Where a line contains the string "script", copy that line.

========

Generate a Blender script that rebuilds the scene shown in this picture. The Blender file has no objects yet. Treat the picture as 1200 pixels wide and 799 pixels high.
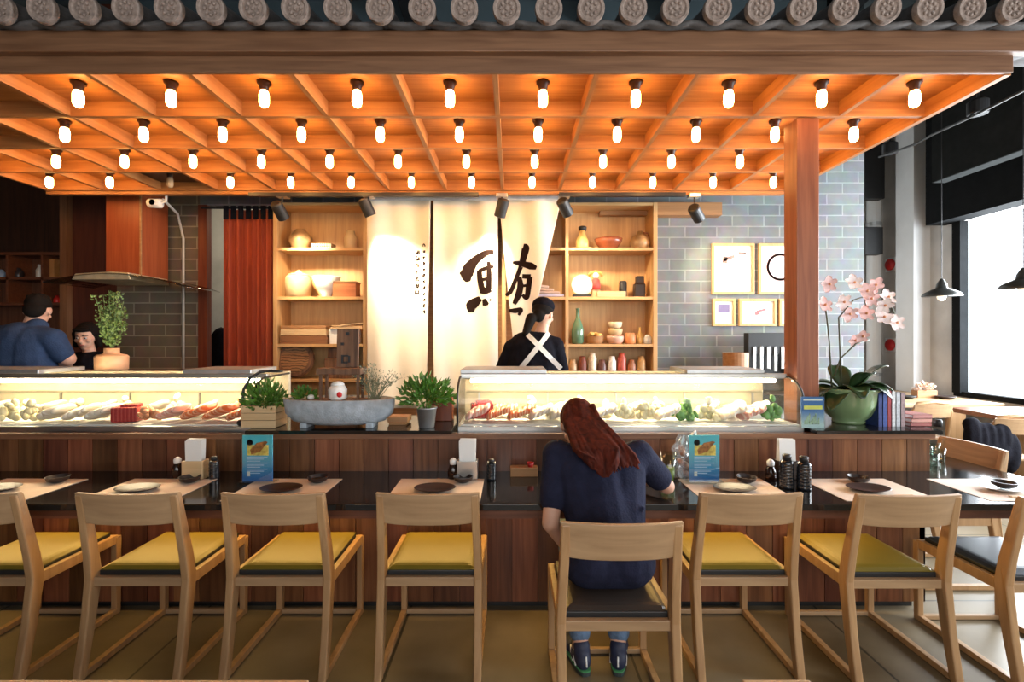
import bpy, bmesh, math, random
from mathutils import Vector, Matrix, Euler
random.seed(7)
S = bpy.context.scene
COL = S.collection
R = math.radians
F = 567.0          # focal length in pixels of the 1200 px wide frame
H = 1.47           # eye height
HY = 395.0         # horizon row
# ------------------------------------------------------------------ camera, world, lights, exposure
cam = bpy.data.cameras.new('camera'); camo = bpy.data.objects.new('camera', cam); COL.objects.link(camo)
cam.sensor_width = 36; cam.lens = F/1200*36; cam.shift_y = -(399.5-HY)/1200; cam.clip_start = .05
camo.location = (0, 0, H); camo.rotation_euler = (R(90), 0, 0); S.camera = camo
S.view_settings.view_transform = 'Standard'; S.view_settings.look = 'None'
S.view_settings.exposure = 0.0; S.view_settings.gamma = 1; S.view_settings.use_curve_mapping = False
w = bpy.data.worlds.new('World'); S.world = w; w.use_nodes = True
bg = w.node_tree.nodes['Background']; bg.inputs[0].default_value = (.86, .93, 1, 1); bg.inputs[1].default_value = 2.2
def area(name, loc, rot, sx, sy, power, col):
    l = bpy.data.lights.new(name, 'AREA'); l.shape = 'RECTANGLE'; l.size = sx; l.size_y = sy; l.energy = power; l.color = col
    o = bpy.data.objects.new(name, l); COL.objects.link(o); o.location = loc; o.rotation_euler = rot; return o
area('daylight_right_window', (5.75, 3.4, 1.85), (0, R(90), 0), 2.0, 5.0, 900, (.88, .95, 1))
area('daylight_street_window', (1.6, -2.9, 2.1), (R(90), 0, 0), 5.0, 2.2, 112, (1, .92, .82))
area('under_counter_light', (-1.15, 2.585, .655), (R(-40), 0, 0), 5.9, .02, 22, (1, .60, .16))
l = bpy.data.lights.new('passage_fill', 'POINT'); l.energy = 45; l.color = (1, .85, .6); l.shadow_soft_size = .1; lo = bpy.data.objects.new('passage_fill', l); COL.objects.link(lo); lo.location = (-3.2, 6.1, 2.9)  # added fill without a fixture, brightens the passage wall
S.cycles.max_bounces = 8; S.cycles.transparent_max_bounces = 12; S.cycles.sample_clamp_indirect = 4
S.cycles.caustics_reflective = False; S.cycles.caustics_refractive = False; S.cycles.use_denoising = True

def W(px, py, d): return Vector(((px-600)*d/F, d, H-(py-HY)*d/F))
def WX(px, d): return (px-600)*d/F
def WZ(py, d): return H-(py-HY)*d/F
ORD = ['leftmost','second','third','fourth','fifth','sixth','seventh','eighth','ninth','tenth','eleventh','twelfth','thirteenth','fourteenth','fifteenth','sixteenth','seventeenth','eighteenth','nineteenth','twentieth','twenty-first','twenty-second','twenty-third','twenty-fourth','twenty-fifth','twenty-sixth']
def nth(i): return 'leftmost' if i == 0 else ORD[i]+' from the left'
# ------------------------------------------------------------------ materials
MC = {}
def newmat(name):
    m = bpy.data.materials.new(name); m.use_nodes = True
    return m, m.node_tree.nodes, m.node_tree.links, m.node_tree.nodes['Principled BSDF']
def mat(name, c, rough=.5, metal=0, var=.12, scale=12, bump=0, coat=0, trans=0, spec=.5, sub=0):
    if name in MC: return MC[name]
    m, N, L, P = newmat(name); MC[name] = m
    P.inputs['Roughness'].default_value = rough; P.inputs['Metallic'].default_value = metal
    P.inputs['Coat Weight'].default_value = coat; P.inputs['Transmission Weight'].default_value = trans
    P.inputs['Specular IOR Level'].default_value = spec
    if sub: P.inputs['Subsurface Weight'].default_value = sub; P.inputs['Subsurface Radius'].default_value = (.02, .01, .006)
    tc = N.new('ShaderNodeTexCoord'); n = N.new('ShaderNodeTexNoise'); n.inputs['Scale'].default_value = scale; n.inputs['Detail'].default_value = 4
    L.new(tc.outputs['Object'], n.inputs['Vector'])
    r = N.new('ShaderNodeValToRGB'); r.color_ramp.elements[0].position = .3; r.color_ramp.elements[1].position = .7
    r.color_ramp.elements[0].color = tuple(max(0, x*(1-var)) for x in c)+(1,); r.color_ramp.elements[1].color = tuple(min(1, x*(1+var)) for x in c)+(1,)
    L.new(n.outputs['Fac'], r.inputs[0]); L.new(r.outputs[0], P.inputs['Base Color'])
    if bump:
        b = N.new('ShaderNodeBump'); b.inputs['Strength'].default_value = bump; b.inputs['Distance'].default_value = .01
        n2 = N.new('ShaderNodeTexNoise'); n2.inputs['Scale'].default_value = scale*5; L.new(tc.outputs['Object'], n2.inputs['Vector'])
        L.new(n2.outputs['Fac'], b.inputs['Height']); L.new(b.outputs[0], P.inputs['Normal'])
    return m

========

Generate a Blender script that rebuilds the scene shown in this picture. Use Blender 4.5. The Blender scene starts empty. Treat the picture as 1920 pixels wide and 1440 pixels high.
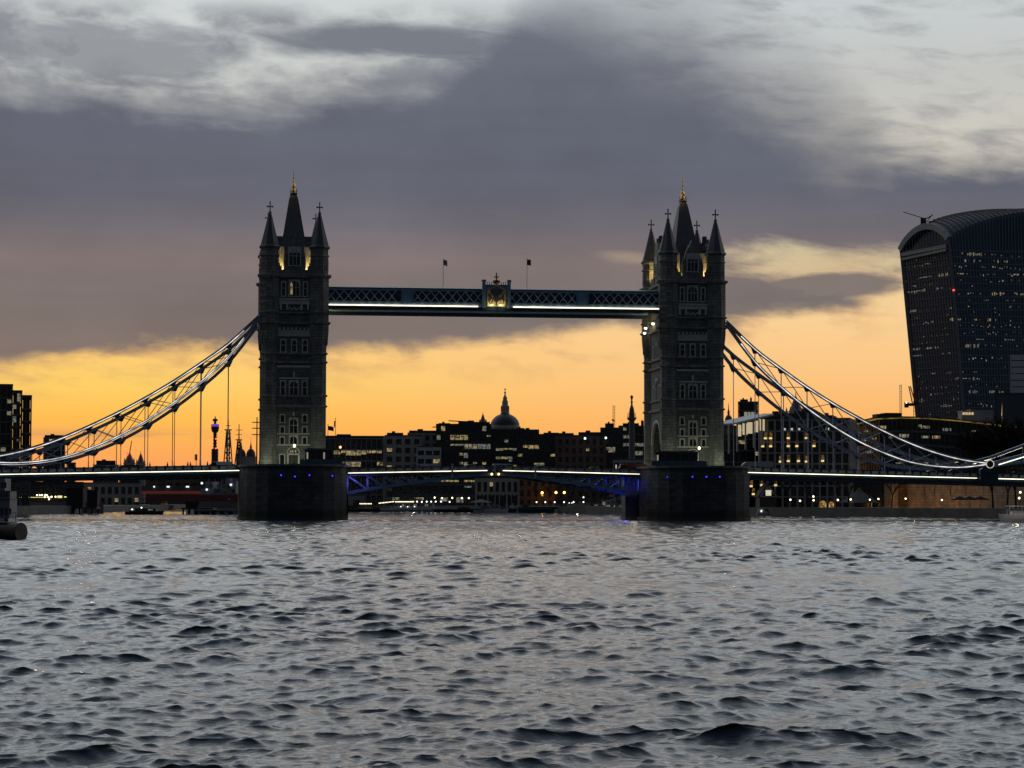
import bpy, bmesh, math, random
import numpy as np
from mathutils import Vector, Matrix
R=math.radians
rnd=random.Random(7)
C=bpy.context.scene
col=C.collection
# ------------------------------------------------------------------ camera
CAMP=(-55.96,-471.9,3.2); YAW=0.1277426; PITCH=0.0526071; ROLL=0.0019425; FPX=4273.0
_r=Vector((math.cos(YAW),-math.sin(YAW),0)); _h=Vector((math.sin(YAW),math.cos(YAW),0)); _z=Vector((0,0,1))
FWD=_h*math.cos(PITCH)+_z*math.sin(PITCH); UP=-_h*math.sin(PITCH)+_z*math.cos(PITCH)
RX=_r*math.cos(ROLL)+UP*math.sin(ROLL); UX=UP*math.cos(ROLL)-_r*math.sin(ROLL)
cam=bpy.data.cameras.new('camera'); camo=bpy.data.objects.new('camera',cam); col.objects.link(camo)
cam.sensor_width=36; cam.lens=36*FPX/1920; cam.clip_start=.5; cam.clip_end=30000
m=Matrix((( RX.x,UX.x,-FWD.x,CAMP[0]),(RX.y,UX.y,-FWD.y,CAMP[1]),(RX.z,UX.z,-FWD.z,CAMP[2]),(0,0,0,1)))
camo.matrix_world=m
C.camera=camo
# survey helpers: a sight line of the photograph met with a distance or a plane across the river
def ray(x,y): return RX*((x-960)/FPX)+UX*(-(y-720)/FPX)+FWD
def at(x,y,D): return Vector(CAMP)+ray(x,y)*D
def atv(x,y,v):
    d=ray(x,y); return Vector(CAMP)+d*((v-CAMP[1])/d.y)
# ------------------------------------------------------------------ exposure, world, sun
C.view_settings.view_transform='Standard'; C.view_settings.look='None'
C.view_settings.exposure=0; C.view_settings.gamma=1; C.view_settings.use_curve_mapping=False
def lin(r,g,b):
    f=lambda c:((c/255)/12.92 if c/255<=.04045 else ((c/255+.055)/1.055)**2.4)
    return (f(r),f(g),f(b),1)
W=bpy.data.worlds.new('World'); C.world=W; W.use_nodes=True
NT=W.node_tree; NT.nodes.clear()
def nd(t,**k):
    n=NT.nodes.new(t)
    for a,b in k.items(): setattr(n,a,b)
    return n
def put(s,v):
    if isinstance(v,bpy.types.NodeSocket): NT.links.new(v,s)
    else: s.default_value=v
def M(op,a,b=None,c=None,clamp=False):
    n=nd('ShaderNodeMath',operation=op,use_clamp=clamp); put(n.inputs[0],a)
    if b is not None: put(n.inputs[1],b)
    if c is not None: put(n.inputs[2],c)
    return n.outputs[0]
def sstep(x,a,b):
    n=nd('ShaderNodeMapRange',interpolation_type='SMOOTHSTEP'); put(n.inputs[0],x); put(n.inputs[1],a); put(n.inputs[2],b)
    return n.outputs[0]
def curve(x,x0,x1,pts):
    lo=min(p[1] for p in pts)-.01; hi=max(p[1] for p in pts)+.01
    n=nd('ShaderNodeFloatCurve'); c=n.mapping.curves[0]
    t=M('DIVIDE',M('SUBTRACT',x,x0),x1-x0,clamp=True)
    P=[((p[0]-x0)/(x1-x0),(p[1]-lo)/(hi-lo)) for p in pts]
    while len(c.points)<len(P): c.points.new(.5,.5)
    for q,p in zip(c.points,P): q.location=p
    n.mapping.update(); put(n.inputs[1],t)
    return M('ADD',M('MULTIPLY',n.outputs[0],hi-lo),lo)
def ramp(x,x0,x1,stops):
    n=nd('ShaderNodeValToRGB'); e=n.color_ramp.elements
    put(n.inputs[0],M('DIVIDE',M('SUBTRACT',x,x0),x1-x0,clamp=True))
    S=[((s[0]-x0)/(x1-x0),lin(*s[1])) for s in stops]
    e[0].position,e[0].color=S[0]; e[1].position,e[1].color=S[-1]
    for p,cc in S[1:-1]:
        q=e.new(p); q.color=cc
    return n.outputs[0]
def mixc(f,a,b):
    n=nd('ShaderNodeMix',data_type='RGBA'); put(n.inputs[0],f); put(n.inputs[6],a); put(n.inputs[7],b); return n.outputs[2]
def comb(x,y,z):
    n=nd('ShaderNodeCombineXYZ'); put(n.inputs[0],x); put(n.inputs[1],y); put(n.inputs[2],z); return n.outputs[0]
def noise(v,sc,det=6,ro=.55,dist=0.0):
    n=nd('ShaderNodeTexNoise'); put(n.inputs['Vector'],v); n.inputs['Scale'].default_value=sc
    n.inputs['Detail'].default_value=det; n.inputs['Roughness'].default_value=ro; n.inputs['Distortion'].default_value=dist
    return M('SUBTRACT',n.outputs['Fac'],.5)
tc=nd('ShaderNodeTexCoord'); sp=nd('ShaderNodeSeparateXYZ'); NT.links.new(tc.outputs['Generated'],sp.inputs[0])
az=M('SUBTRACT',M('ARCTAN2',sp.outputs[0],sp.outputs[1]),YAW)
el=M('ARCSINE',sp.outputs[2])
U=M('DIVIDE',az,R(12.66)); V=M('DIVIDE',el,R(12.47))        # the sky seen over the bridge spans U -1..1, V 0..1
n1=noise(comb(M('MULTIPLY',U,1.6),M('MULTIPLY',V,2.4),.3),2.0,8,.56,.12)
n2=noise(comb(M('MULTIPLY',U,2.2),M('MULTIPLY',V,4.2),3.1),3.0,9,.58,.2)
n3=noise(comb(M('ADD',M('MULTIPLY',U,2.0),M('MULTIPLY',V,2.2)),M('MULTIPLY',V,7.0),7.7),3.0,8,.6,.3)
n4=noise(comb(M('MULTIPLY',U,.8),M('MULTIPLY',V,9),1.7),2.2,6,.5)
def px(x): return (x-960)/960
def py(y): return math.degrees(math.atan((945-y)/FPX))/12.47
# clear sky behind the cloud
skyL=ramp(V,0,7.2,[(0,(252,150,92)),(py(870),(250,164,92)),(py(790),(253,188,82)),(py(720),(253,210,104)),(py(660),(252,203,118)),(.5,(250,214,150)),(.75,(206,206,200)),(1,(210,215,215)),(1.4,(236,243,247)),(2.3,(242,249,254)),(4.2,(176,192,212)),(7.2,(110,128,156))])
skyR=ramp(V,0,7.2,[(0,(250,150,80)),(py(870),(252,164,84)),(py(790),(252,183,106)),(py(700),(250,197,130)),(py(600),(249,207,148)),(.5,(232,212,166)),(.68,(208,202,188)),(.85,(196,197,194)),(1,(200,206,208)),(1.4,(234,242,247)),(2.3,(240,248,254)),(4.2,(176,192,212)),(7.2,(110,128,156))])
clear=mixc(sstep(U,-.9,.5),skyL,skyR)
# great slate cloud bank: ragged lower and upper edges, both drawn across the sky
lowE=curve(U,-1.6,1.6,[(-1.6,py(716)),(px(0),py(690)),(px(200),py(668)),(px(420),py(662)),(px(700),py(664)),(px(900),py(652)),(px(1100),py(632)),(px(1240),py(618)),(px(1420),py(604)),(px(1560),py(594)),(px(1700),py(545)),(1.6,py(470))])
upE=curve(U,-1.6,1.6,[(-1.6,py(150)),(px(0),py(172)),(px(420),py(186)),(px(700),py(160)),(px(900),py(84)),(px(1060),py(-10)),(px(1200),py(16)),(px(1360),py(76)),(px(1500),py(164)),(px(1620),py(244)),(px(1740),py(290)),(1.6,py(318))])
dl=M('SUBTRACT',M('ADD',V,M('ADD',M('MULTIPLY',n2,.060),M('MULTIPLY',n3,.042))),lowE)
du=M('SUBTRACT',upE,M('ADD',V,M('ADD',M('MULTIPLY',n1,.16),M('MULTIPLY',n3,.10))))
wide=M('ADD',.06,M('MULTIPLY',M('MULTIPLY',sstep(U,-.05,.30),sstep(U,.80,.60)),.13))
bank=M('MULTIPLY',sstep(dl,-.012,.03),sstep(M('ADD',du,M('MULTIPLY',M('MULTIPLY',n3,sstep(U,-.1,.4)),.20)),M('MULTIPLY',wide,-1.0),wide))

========

● Full response:
Generate a Blender script that rebuilds the scene shown in this picture. The Blender file has no objects yet. Treat the picture as 1200 pixels wide and 799 pixels high.
Generate a Blender script that rebuilds the scene shown in this picture. Use Blender 4.5. The Blender scene starts empty. Treat the picture as 1920 pixels wide and 1440 pixels high.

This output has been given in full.